21 Sep 2010

Clearest signal yet on new North Korean leader

North Korea’s leader Kim Jong-il is poised to name his son as his successor, but it is difficult to tell what is really going on as a result of the country’s secretive regime, writes Nick Paton Walsh.

It’s like reading smoke signals in heavy rain, but finally today North Korea gave its clearest statement yet about succession. And even then, it was just a date.

On September 28th – Tuesday next week – there will be an unprecedented Workers Party Meeting in Pyongyang. And then, most likely, the ailing Kim Jong-il, 68, will present his son, Kim Jong-un, the young(est) one, as his dynastic tour de force and his successor.

There was quite some bustle earlier this month, you might recall, when the meeting had been slated to start. Rumours abounded about troops heading into the city, readying themselves for parades, presumably to celebrate the imminent announcement.

But then nothing happened. Not that you could really tell, as nothing seems to perennially happen in North Korea’s blackout.

Today that changed when the date was given. This weekend, the Rodong Sinmun, or Workers’ Newspaper, extolled the virtues of the dance troupes and bands that had “boosted the mood”, and in the Shimbun newspaper of Tokyo, there has been a report of a leaked party document, which names Kim Jong-un. (We don’t know much more about him, by the way, than he was educated in Switzerland, loves Michael Jordan, and is in his late twenties. That’s how they like it).

The document said, according to today’s Times: “He received a revolutionary education and influence from the beloved supreme commander [Kim Jong-il] and his respected mother to equip himself with the dignity and qualities necessary for a great successor to the Songun [military-first] revolution.”

It went on, in keeping with the DPRK’s great anachronisms, that Kim Jong-un has the “qualities of an all-conquering great commander and an outstanding statesman excellent both in the arts of pen and sword.” As if anyone uses pens any more.

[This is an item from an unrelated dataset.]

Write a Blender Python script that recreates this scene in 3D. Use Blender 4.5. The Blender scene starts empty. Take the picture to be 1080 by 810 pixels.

The stage is then set, the protagonists known, the mood music as sombre as ever.

It is all quite funny, in that Stalinist vein of black humour to be found where there is no other humanity. But that is to forget the ongoing famine in the country, the suppurating anger and exhaustion over hope for change, and the deep groundswell of popular fury when the government recently decided to revalue the currency, rendering the savings of many useless.

The smoke signals of North Korea tell us the little the powers that be there want to reveal, but betray a truth far deeper about the sheer state of repression and fear inside that hermit of states.